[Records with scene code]
* Begin *

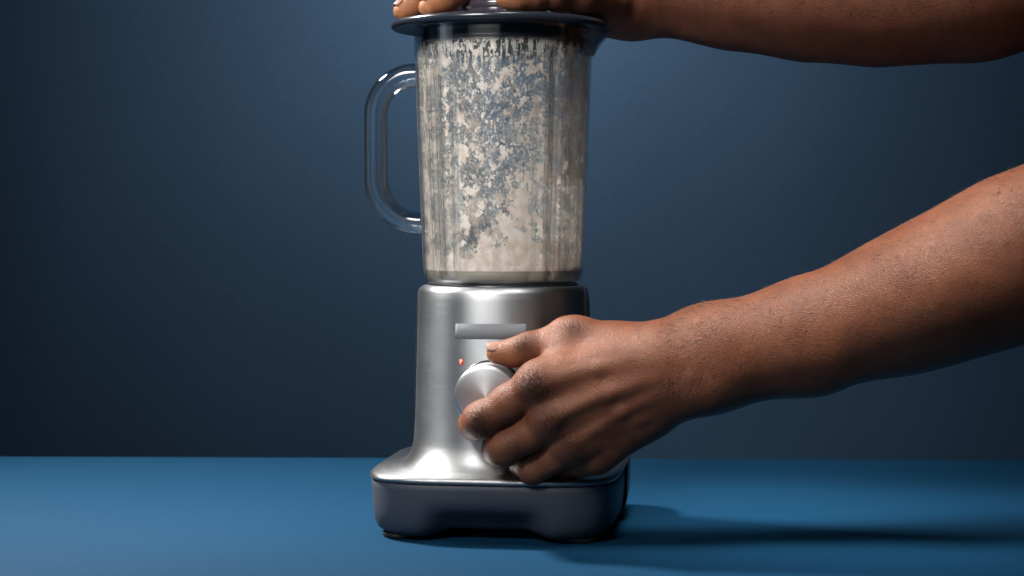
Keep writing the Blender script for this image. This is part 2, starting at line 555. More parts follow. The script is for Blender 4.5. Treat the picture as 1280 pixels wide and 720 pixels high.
rows = []
rows.append([(*sq(th, HX - 0.008, HY - 0.008, SQ_N, Y0), 0.0422) for th in TH])
rows.append([(*sq(th, HX + 0.0000, HY + 0.0000, SQ_N, Y0), 0.0422) for th in TH])
rows.append([(*sq(th, HX + 0.0012, HY + 0.0012, SQ_N, Y0), 0.0436) for th in TH])
rows.append([(*sq(th, HX + 0.0012, HY + 0.0012, SQ_N, Y0), 0.0450) for th in TH])
rows.append([(*sq(th, HX - 0.0002, HY - 0.0002, SQ_N, Y0), 0.0464) for th in TH])
S = [0.94, 0.86, 0.78, 0.68, 0.58, 0.48, 0.39, 0.31, 0.24, 0.18, 0.13, 0.085, 0.05, 0.025, 0.01, 0.0]
for s in S:
    row = []
    for th in TH:
        px_, py_ = sq(th, HX - 0.0008, HY - 0.0008, SQ_N, Y0)
        cx_, cy__ = circ(th, R_LOW)
        x, y = cx_ + (px_ - cx_) * s, cy__ + (py_ - cy__) * s
        f = max(0.0, 1 - s / 0.42)
        row.append((x, y, 0.0466 + 0.0026 * (1 - s) + 0.020 * (1 - math.sqrt(max(0, 1 - f * f)))))
    rows.append(row)
zl = rows[-1][0][2]
for z in (0.083, 0.09, 0.10, 0.115, 0.13, 0.145, 0.16, 0.170):
    rows.append([(*circ(th, body_r(z)), z) for th in TH])
for k in range(1, 9):
    a_ = k / 8 * math.pi / 2
    rows.append([(*circ(th, body_r(0.1745) - 0.0055 * (1 - math.cos(a_))), 0.1745 + 0.0055 * math.sin(a_)) for th in TH])
V, Fc = rings(rows, cap1=True)
obj('housing', V, Fc, M_steel, BL)


def body_pt(ang, z, lift=0.0):
    """ang measured from the front (degrees, + to the right)"""
    th = R(-90 + ang)
    x, y = circ(th, body_r(z) + lift)
    return (x, y, z)


# dark rear shell
rows = []
angs = [78 + (282 - 78) * k / 60 for k in range(61)]
for z, l in ((0.0800, 0.0011), (0.084, 0.0013), (0.09, 0.0013), (0.11, 0.0013), (0.14, 0.0013), (0.168, 0.0013), (0.176, 0.0005), (0.1795, -0.003)):
    rows.append([body_pt(a_, z, l) for a_ in angs])
V, Fc = rings(rows, closed=False)
o = obj('rear_panel', V, Fc, M_rear, BL)
md = o.modifiers.new('thickness', 'SOLIDIFY')
md.thickness = 0.0022
md.offset = -1
# dark rear end of the base
rows = []
thb = [R(8 + 164 * k / 60) for k in range(61)]
for z, l in ((0.0024, -0.013), (0.0066, -0.0036), (0.0120, 0.0002), (0.020, 0.0018), (0.042, 0.0022), (0.0445, 0.0018), (0.0452, 0.0005)):
    rows.append([(*sq(t_, HX + l, HY + l, SQ_N, Y0), z) for t_ in thb])
V, Fc = rings(rows, closed=False)
o = obj('rear_cover', V, Fc, M_rear, BL)

# grey badge print and the pulse mark
rows = []
for z in (0.1434, 0.1488, 0.1542):
    rows.append([body_pt(-23.5 + 46.5 * k / 24, z + 0.0004 * (k / 24 - .5), 0.0004) for k in range(25)])
V, Fc = rings(rows, closed=False)
o = obj('badge', V, Fc, M_badge, BL)
md = o.modifiers.new('thickness', 'SOLIDIFY')
md.thickness = 0.0003


def on_body(ang, z, lift):
    p = Vector(body_pt(ang, z, lift))
    nrm = Vector((math.sin(R(ang)), -math.cos(R(ang)), 0))
    right = Vector((math.cos(R(ang)), math.sin(R(ang)), 0))
    return Matrix(((right.x, 0, nrm.x, p.x), (right.y, 0, nrm.y, p.y), (0, 1, 0, p.z), (0, 0, 0, 1)))


PA, PZ = -19.2, 0.1267
V, Fc = lathe([(0.0023, 0.0), (0.0023, 0.00018)], 32, cap0=True, cap1=True)
mk = obj('pulse_mark', V, Fc, M_red, BL, smooth=False)
mk.matrix_local = on_body(PA, PZ, 0.0002)
fc = bpy.data.curves.new('letter', 'FONT')
fc.body = 'P'
fc.size = 0.0042
fc.align_x = 'CENTER'
fc.align_y = 'CENTER'
fc.extrude = 0.00006
fc.offset = 0.00012
tmp = bpy.data.objects.new('letter_tmp', fc)
C.objects.link(tmp)
bpy.context.view_layer.update()
lm = bpy.data.meshes.new_from_object(tmp)
bpy.data.objects.remove(tmp)
lm.materials.clear()
lm.materials.append(M_white)
lt = bpy.data.objects.new('letter', lm)
C.objects.link(lt)
lt.parent = mk
lt.location = (0, 0, 0.00032)

# knob
KZ = 0.1040
KR = 0.0227
prof = [(KR - 0.0005, 0.0), (KR + 0.0002, 0.001), (KR + 0.0002, 0.0195), (KR - 0.0002, 0.0208), (KR - 0.0012, 0.0217), (KR - 0.003, 0.0219), (KR * 0.6, 0.0216), (KR * 0.25, 0.0214), (0.0005, 0.0213)]
V, Fc = lathe(prof, 128, cap0=True, cap1=True)
V = [(x, -z, y) for x, y, z in V]
kb = obj('knob', V, Fc, M_knob, BL)
kb.location = (0.0, -0.0655, KZ)
V, Fc = lathe([(KR + 0.0016, 0.0), (KR + 0.0016, 0.003), (KR - 0.001, 0.0034)], 96, cap0=True, cap1=True)
V = [(x, -z, y) for x, y, z in V]
kc = obj('knob_collar', V, Fc, M_rear, kb)
kc.location = (0, 0.0025, 0)

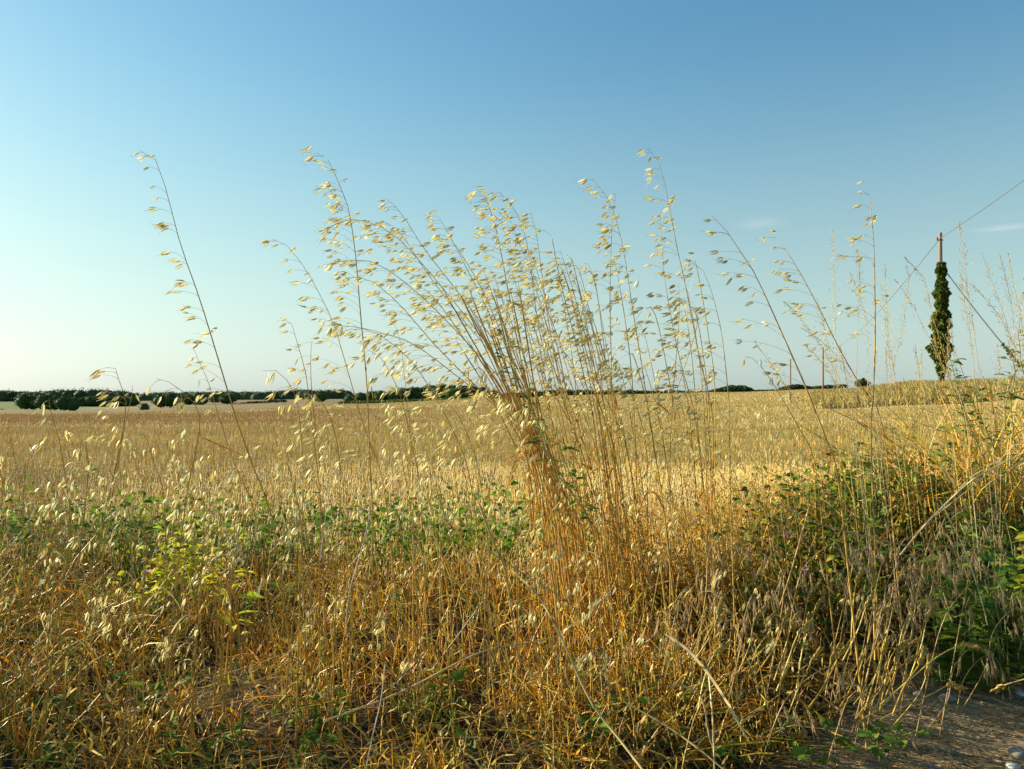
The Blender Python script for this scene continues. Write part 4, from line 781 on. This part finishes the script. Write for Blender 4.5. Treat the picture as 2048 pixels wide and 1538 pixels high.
straw([(975, 1100), (1050, 1150), (1130, 1200), (1190, 1260)], 1.5, 1.55, .0015, (.42, .30, .12), 'brown straw sloping down right of the stout stalk')
straw([(880, 1000), (905, 1080), (950, 1170), (1000, 1270)], 1.6, 1.6, .0016, (.46, .32, .13), 'leaning straw left of the stout stalk')
straw([(400, 1130), (440, 1150), (470, 1200), (480, 1300), (480, 1340)], 1.6, 1.62, .0022, (.50, .22, .05), 'orange bent straw arching in the left verge', True)
straw([(290, 1120), (340, 1140), (368, 1180), (380, 1260)], 1.7, 1.7, .0018, (.50, .24, .06), 'short orange arching blade near the yellow leaves', True)
straw([(1880, 1000), (1900, 1040), (1930, 1100), (1960, 1190), (1975, 1250)], 1.5, 1.55, .0011, (.5, .42, .26), 'thin straw hanging down through the dark hollow')
straw([(740, 960), (735, 1050), (700, 1180), (690, 1260)], 1.6, 1.6, .0011, (.7, .66, .58), 'thin bleached white stalk left of the middle')
straw([(660, 965), (650, 1040), (640, 1120)], 1.6, 1.6, .0012, (.7, .66, .6), 'short bleached stalk beside the dense tall oat')
straw([(770, 1330), (762, 1400), (748, 1460), (730, 1545)], 1.4, 1.36, .0012, (.6, .54, .42), 'curved pale stalk reaching the bottom edge')
# fallen straws, ordinary
for i in range(44):
    u, v = R_(0, 1750), R_(1330, 1530); a = R_(-.5, .5)+random.choice((0, .6, 2.4)); L = R_(50, 200); D = HC*F/max(v-HY, 200)*R_(.88, .98)
    straw([(u, v), (u+math.cos(a)*L*.5+R_(-8, 8), v-abs(math.sin(a))*L*.5), (u+math.cos(a)*L, v-abs(math.sin(a))*L+R_(-10, 10))], D, D+R_(-.05, .1), R_(.0010, .0018), pick(1, [PALE, GOLD, (.38, .27, .13)])[0], 'one of the many loose straws fallen across the lower verge', random.random() < .3)

# ------------------------------------------------------------ green weeds
def weed(x, y, n, h, spread, leaf, size, label, group, climb=None, name='weed', cat='weed', lo=.12):
    z = gz1(x, y) if climb is None else climb[0][2]; base = np.array([x, y, z]) if climb is None else np.array(climb[0])
    root = thing(name, label, cat, base, group); b = Buf(); nst = 1 if climb is not None else max(1, n//7); sp = []
    for k in range(nst):
        if climb is not None: P = spline(climb, 20)
        else:
            a = R_(0, 6.28); e = base+np.array([math.cos(a)*spread*R_(.3, 1), math.sin(a)*spread*R_(.3, 1), h*R_(.6, 1.1)]); m = lerp(base, e, .5)+np.array([R_(-.02, .02), R_(-.02, .02), h*.15]); P = spline([base, m, e], 12)
        b = Buf(); tubes(b, P[None], np.linspace(.0016, .0007, len(P))[None], (.16, .17, .05), 4)
        for j in range(max(1, n//nst)):
            i = int(lerp(lo, 1, (j+R_(0, .8))/max(1, n//nst))*(len(P)-1)); i = min(i, len(P)-1); a = R_(0, 6.28)
            d = nv(np.array([math.cos(a), math.sin(a)*.8-.2, R_(-.15, .7)])); e = P[i]+d*R_(.006, .02); tubes(b, np.array([[P[i], (P[i]+e)/2, e]]), .0006, (.14, .17, .05), 3); sp.append((e, d))
        link('stem', b.mesh('stem', M['stem'], origin=base), root)
    for e, d in sp:
        q = Vector(d).to_track_quat('Z', 'Y').to_matrix().to_4x4(); link('leaf', random.choice(LEAF[leaf]), root, mat4=Matrix.Translation(Vector(e-base)) @ q @ Matrix.Rotation(R_(-.7, .7), 4, 'Z') @ Matrix.Scale(size*R_(.6, 1.25), 4))
    return root
def at_px(u, v, D, hh=0): x = (u-1024)/F*D; return x, D
# yellowing plant, left
for (u, D, lab) in ((285, 2.3, 'bright yellow-green leafy plant at the left, left half of the patch'), (340, 2.35, 'bright yellow-green leafy plant at the left, middle of the patch'), (405, 2.45, 'bright yellow-green leafy plant at the left, right end of the patch')):
    x = (u-1024)/F*D; weed(x, D+.05, 100, .31, .15, random.choice(('round_y', 'arrow_y')), .025, lab, 'yellowing plants in the left verge', name='yellowing_weed', cat='plant', lo=.55)
weed((2035-1024)/F*1.95, 1.95, 44, .46, .12, 'round_y', .036, 'large yellow-green leafed plant at the right edge beside the dark hollow', None, name='yellowing_weed', cat='plant')
weed(0, 0, 12, 0, 0, 'lance_y', .05, 'small yellow leaves climbing a straw in the left verge', None, climb=[px(478, 1290, 1.7), px(462, 1230, 1.7), px(458, 1150, 1.72), px(462, 1130, 1.72)], name='climbing_weed', cat='climbing plant')
# climber up the bundle
weed(0, 0, 40, 0, 0, 'lance', .020, 'dark green climber twisting up the waist of the leaning bundle', None, climb=[px(1115, 960, 1.58), px(1090, 880, 1.56), px(1065, 820, 1.58), px(1040, 760, 1.55), px(1020, 720, 1.6), px(1002, 660, 1.6)], name='climbing_weed', cat='climbing plant')
weed(0, 0, 28, 0, 0, 'arrow', .020, 'broad dark bindweed leaves at the foot of the leaning bundle', None, climb=[px(1185, 1060, 1.8), px(1165, 1010, 1.76), px(1145, 960, 1.72), px(1125, 910, 1.68), px(1112, 860, 1.66)], name='bindweed', cat='climbing plant')
# field-side weed strip
for i in range(84):
    u = 980*(i/84)+R_(-20, 20)-20; D = R_(3.0, 4.2); weed((u-1024)/F*D, D, int(R_(16, 26)), R_(.14, .24), .14, random.choice(('arrow', 'round', 'lance')), R_(.020, .034), 'low green weed in the strip where the stubble meets the verge', 'weeds along the stubble edge')
for i in range(12):
    u = R_(1000, 1500); D = R_(2.8, 3.8); weed((u-1024)/F*D, D, int(R_(8, 14)), R_(.12, .22), .12, 'arrow', R_(.03, .045), 'low green weed between the bundle and the mound', 'weeds behind the bundle')
# the mound
for i in range(110):
    u = min(2110, R_(1530, 2110)); D = R_(2.05, 2.9); x = (u-1024)/F*D; weed(x, D, int(R_(16, 28)), R_(.14, .36), R_(.06, .16), random.choice(('arrow', 'lance', 'arrow', 'arrow_y' if i % 9 == 0 else 'arrow')), R_(.018, .032), 'leafy green weed tangled over the mound at the right', 'weeds over the mound')
for i in range(48):
    u = R_(1880, 2120); D = R_(1.85, 2.4); x = (u-1024)/F*D; weed(x, D, int(R_(14, 22)), R_(.14, .34), .10, 'arrow', R_(.03, .045), 'shaded dark green weed in the hollow at the right edge', 'shaded weeds in the hollow')
for i in range(70):
    u, v = R_(100, 1800), R_(1180, 1530); D = HC*F/(v-HY)*.98; D = max(1.5, min(2.6, D)); x = (u-1024)/F*D; weed(x, D, int(R_(8, 16)), R_(.04, .11), .09, random.choice(('arrow', 'round')), R_(.018, .03), 'small green weed low among the verge straw', 'small weeds in the straw')
# tall leafy stalks at the right by the guy wire
for i, (pts, lab) in enumerate((([(1960, 900), (1935, 840), (1915, 770), (1895, 700)], 'leafy brown stalk rising before the ivy foot'), ([(1935, 890), (1925, 820), (1900, 760), (1880, 720)], 'second leafy stalk left of the ivy foot stalk'), ([(2030, 900), (2022, 800), (2030, 740), (2012, 690)], 'leafy stalk under the guy wire end'), ([(2010, 860), (2015, 780), (2040, 720), (2035, 660)], 'thorny leafy stalk at the right edge by the guy wire'), ([(1990, 900), (1960, 830), (1950, 780)], 'short leafy stalk between the two tall ones'))):
    weed(0, 0, 26, 0, 0, 'lance', .022, lab, 'tall leafy stalks at the right', climb=[px(a, b_, 2.1) for a, b_ in pts], name='leafy_stalk', cat='plant')
# flowers
for u, v, D, lab in ((1576, 1076, 1.6, 'small pink bindweed flower in the brown thatch'), (1611, 1150, 1.6, 'tiny closed pink bindweed flower below the other one'), (295, 1152, 1.7, 'tiny pink flower beside the dark gap in the left verge')):
    p0 = px(u, v, D); r = thing('bindweed_flower', lab, 'flower', p0); t5 = np.arange(10)*2*math.pi/10
    ring = lambda rr_, z_: np.stack([np.cos(t5)*rr_, np.sin(t5)*rr_*.6, z_+0*t5], -1)
    V = np.stack([ring(.0015, 0), ring(.003, .008), ring(.0075, .013)], 0); ii = np.arange(30).reshape(3, 10); jj = np.roll(ii, -1, 1)
    b = Buf(); b.add(V, np.ones((30, 3))*.5, np.stack([ii[:-1], jj[:-1], jj[1:], ii[1:]], -1)); link('petal', b.mesh('petal', M['petal']), r)
    b = Buf(); tubes(b, np.array([[[0, 0, .001], [.004, .005, -.02], [0, .01, -.05]]]), .0006, (.12, .16, .05), 3); link('stem', b.mesh('stem', M['stem']), r)

# ------------------------------------------------------------ stones
def stone_mesh(seed, fl=.6):
    r = np.random.default_rng(seed); th = np.linspace(0, 2*math.pi, 12, endpoint=False); ph = np.linspace(-1.5, 1.5, 8); T, Pp = np.meshgrid(th, ph)
    g = np.stack([np.cos(T)*np.cos(Pp), np.sin(T)*np.cos(Pp), np.sin(Pp)*fl], -1); k = 1+.0*T
    for _ in range(7):
        nrm = norm(r.normal(size=3)); dd = r.uniform(.6, .9); pr = (g*nrm).sum(-1); g = g-np.maximum(pr-dd*.85, 0)[..., None]*nrm
    g = g*(1+.04*r.normal(size=g.shape)); ii = np.arange(96).reshape(8, 12); jj = np.roll(ii, -1, 1)
    b = Buf(); b.add(g, np.ones(g.shape)*.3, np.stack([ii[:-1], jj[:-1], jj[1:], ii[1:]], -1)); return b.mesh('stone', M['stone'], False)
STN = [stone_mesh(k) for k in range(5)]
def mat_copy(me, m): c = me.copy(); c.materials[0] = m; return c
mwhite = material('white_flint', (.40, .39, .36), rough=.8, nscale=60, namp=.2); mgrey = material('grey_boulder', (.22, .20, .17), rough=.9, nscale=60, namp=.35)
for u, v, s, m, lab in ((1895, 1412, .022, mgrey, 'largest grey rounded stone half sunk in the dirt track'), (2037, 1398, .014, mwhite, 'bright white flint at the right edge of the track'), (1840, 1405, .016, mgrey, 'grey stone partly hidden by the golden ears'), (2025, 1520, .016, mwhite, 'white stone in the bottom right corner'), (2040, 1500, .024, mgrey, 'brown stone beside the white one in the bottom right corner'),
                         (1686, 1475, .007, mwhite, 'small white stone at the end of the bent blade'), (1733, 1483, .007, mwhite, 'small white chip in the dirt left of the dark weed'), (1885, 1369, .006, mwhite, 'small white pebble above the largest grey stone'), (1965, 1413, .005, mwhite, 'tiny white chip between the grey boulder and the white flint'),
                         (1760, 1510, .010, mgrey, 'grey pebble on the dirt at the bottom'), (1865, 1525, .009, mgrey, 'grey pebble at the bottom edge of the track'), (1960, 1470, .008, mgrey, 'flat pebble in the middle of the dirt')):
    D = HC*F/(v-HY); x = (u-1024)/F*D; z = gz1(x, D); o = link('stone', mat_copy(random.choice(STN), m), None, (x, D, z+s*.25)); o.scale = (s, s*.9, s*.8); o.rotation_euler = (0, 0, R_(0, 6)); tag(o, lab, 'stone')
b = Buf(); n = 2600; x = rng.uniform(.25, 2.4, n); y = rng.uniform(1.2, 2.6, n); ok = y < track_line(x)+.1; x = x[ok]; y = y[ok]; n = len(x); s = np.clip(rng.lognormal(-6.3, .55, n), .0006, .007)
oc = np.array([[1, 0, 0], [0, 1, 0], [-1, 0, 0], [0, -1, 0], [0, 0, .8], [0, 0, -.8]]); of = np.array([[0, 1, 4], [1, 2, 4], [2, 3, 4], [3, 0, 4], [1, 0, 5], [2, 1, 5], [3, 2, 5], [0, 3, 5]])
V = np.stack([x, y, ground(x, y)+s*.2], -1)[:, None]+oc*s[:, None, None]*rng.uniform(.6, 1.3, (n, 6, 1)); b.add(V, np.broadcast_to(pick(n, [(.3, .26, .2), (.2, .165, .12), (.42, .4, .37)], [5, 5, .6])[:, None], (n, 6, 3)), f3=of[None]+np.arange(n)[:, None, None]*6)
tag(link('gravel', b.mesh('gravel', material('gravel', rough=.9), False)), 'fine grit and pebbles scattered over the dirt track', 'gravel', kind='stuff')
print('SPIKELETS', counts, 'OBJECTS', len(S.objects), 'TRIS', sum(len(m.polygons)*2 for m in bpy.data.meshes))

# ------------------------------------------------------------ where alike plants differ only by place, the label says which
ONES = 'first second third fourth fifth sixth seventh eighth ninth tenth eleventh twelfth thirteenth fourteenth fifteenth sixteenth seventeenth eighteenth nineteenth'.split()
TENS = {2: 'twent', 3: 'thirt', 4: 'fort', 5: 'fift'}
def ordinal(k):
    if k < 20: return ONES[k-1]
    a, b_ = divmod(k, 10); return TENS[a]+'ieth' if b_ == 0 else TENS[a]+'y-'+ONES[b_-1]
shared = {}
for o in S.objects:
    if o.parent is None and o.get('label') and o.get('group'): shared.setdefault((o['group'], o['label']), []).append(o)
for (g_, lab), all_ in shared.items():
    if len(all_) < 2: continue
    all_.sort(key=lambda o: o.location.x/max(o.location.y, .1))
    short = lab.replace('one of the many ', '').replace('one of the shorter', 'shorter').replace('one of the ', '').split(' ')
    many = len(all_) > 50; short = ' '.join(short[:8 if many else 10])
    while short.split(' ')[-1] in ('the', 'a', 'and', 'of', 'in', 'to', 'over', 'before', 'beside', 'at', 'crowded', 'between', 'with', 'where', 'among'): short = ' '.join(short.split(' ')[:-1])
    nch = -(-len(all_)//40) if many else 1; where = {1: [''], 2: [', left half', ', right half'], 3: [', left third', ', middle third', ', right third']}[nch]
    for c_ in range(nch):
        os_ = all_[len(all_)*c_//nch:len(all_)*(c_+1)//nch]
        for k, o in enumerate(os_): o['label'] = short+where[c_]+', '+ordinal(k+1)+' from the left'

* End *

→ **Task brief**:
Tally up the lines in the preceding listing that contain the string "This". Respond with the number and nothing else.

→ **Response below**:
2